At point of addition 1mL NaOH it indicates the initial point. At the first flat curve of the graph which is indicate as the first buffer zone. The first pKa for phosphoric acid is 2.15 at the point midway on the first flat curve. The buffer zone is between pH 1.15 to 3.15. At the 1st equivalence point, all H₃PO₄ is being neutralized and only some H₂PO₄- is present in the solution.

When more NaOH is added, HPO₄ ²- is produced. The solution now contains acid and its conjugate base (hydrogen phosphate- as buffer). At the second flat curve part of the graph indicate as 2nd buffer zone. The value of second buffer zone is between pH 6.2 to 8.2.  The pH of the point midway between the flat curves equals to pKa2, which is 7.20. At the 2nd equivalence point, only HPO₄ ^2- is present in the solution.

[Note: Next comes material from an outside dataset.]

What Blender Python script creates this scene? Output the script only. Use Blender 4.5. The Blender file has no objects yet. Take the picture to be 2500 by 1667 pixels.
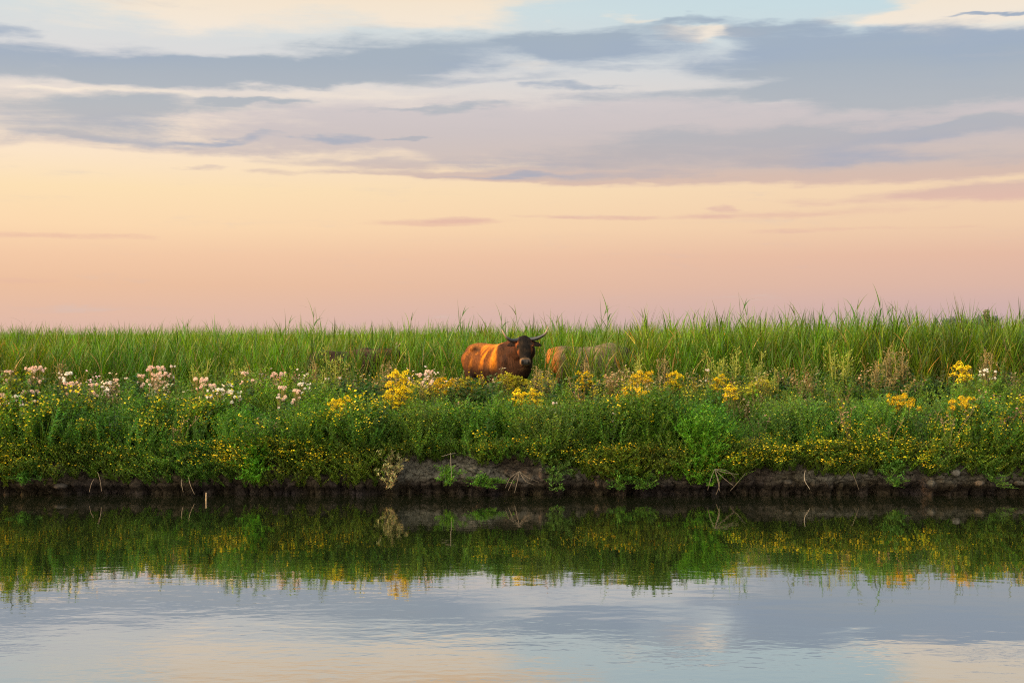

When more NaOH is added further, PO₄ ^3- is produced. The solution now contains acid and its conjugate base (phosphate ion- as buffer). The third flat curve part of the graph is called as 3rd buffer zone. The pH of the point midway between the flat curves equals to pKa3, which is 12.35. The buffer zone is range between pH 11.35 to 13.35. At the 3rd equivalence point, only PO₄ ^3- and excess unreacted OH- are present in the solution.

The determining of pKa is by looking at the pH at the half-titration point which equal to the pKa of the weak acid. The pKa value also indicates the inflection point for the acid. Near to this point, the pH changes detected is little with the addition of the base.

The graph is different for each acid because acetic acid are monoprotic acid which have only one pKa value which is 4.76. On the other hand, phosphoric acid are polyprotic acid which indicate three pKa values which are 2.15, 7.20 and 12.35 respectively.

CONCLUSION

The pKa value that we get from the experiment is not much different to the value of the pKa that state for the acetic acid and phosphoric acid.

REFERENCES

Perrin, D. D., Dempsey, B., & Serjeant, E. P. (1981). pKa prediction for organic acids and 

           bases (Vol. 1). London; New York: Chapman and Hall.

Goldman, J. A., & Meites, L. (1964). Theory of titration curves: Locations of points at which 

           ph= pka on potentiometric acid-base titration curves; end-point errors in titrations to 

           predetermined ph values. Analytica Chimica Acta, 30, 28-33.